> _THE REQUEST_:
Reproduce the opening lines of the records exactly, up to and including the line in which "MB().lathe([(0.0022, 0), (0.0022, 0.0024)], 10, T=TR(hx, 0, hz)" occurs.
========
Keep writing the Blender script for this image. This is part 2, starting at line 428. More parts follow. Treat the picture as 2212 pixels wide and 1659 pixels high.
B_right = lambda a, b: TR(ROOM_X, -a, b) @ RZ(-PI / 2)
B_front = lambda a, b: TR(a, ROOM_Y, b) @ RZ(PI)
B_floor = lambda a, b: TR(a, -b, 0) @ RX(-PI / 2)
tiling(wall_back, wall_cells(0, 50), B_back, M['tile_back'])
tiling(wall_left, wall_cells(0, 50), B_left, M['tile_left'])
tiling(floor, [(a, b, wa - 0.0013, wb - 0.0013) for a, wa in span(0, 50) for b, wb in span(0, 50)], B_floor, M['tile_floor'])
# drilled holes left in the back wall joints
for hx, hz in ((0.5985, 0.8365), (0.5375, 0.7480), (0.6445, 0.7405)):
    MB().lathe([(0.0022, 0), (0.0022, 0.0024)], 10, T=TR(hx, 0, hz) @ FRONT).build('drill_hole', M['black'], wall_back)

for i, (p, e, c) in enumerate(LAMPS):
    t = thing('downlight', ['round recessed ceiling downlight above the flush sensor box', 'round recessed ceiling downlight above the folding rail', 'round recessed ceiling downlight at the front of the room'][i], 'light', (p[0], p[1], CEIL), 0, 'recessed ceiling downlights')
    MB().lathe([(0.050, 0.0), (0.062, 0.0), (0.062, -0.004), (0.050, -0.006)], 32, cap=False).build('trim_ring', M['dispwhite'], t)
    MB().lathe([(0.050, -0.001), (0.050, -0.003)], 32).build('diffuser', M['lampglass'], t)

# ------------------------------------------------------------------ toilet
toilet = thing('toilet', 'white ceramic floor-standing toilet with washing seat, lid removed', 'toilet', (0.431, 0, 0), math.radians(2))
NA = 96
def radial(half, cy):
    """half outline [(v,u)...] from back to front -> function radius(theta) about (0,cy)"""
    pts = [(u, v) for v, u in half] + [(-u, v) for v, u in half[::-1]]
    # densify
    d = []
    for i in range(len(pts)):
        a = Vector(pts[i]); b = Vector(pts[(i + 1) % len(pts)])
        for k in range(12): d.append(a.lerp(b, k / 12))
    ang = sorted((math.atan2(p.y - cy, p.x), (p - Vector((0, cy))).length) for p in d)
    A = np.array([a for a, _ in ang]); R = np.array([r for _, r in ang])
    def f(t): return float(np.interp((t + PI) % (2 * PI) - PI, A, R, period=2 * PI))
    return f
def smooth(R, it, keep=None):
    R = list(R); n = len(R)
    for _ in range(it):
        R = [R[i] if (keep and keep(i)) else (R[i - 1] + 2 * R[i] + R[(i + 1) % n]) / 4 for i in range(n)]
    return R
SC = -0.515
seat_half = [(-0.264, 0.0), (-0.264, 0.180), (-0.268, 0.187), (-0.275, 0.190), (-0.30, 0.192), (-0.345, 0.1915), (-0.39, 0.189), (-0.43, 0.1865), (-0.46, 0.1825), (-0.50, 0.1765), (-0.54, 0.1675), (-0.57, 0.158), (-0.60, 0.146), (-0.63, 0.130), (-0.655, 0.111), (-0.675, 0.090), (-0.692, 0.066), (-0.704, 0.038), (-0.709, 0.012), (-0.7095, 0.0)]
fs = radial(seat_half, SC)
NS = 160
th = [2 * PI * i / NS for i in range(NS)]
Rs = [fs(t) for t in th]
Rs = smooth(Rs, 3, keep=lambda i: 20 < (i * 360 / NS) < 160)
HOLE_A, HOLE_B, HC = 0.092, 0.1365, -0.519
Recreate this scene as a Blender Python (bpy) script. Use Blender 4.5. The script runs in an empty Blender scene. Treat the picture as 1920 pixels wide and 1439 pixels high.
========
> _RESULT_:
Keep writing the Blender script for this image. This is part 2, starting at line 428. More parts follow. Treat the picture as 2212 pixels wide and 1659 pixels high.
B_right = lambda a, b: TR(ROOM_X, -a, b) @ RZ(-PI / 2)
B_front = lambda a, b: TR(a, ROOM_Y, b) @ RZ(PI)
B_floor = lambda a, b: TR(a, -b, 0) @ RX(-PI / 2)
tiling(wall_back, wall_cells(0, 50), B_back, M['tile_back'])
tiling(wall_left, wall_cells(0, 50), B_left, M['tile_left'])
tiling(floor, [(a, b, wa - 0.0013, wb - 0.0013) for a, wa in span(0, 50) for b, wb in span(0, 50)], B_floor, M['tile_floor'])
# drilled holes left in the back wall joints
for hx, hz in ((0.5985, 0.8365), (0.5375, 0.7480), (0.6445, 0.7405)):
    MB().lathe([(0.0022, 0), (0.0022, 0.0024)], 10, T=TR(hx, 0, hz) @ FRONT).build('drill_hole', M['black'], wall_back)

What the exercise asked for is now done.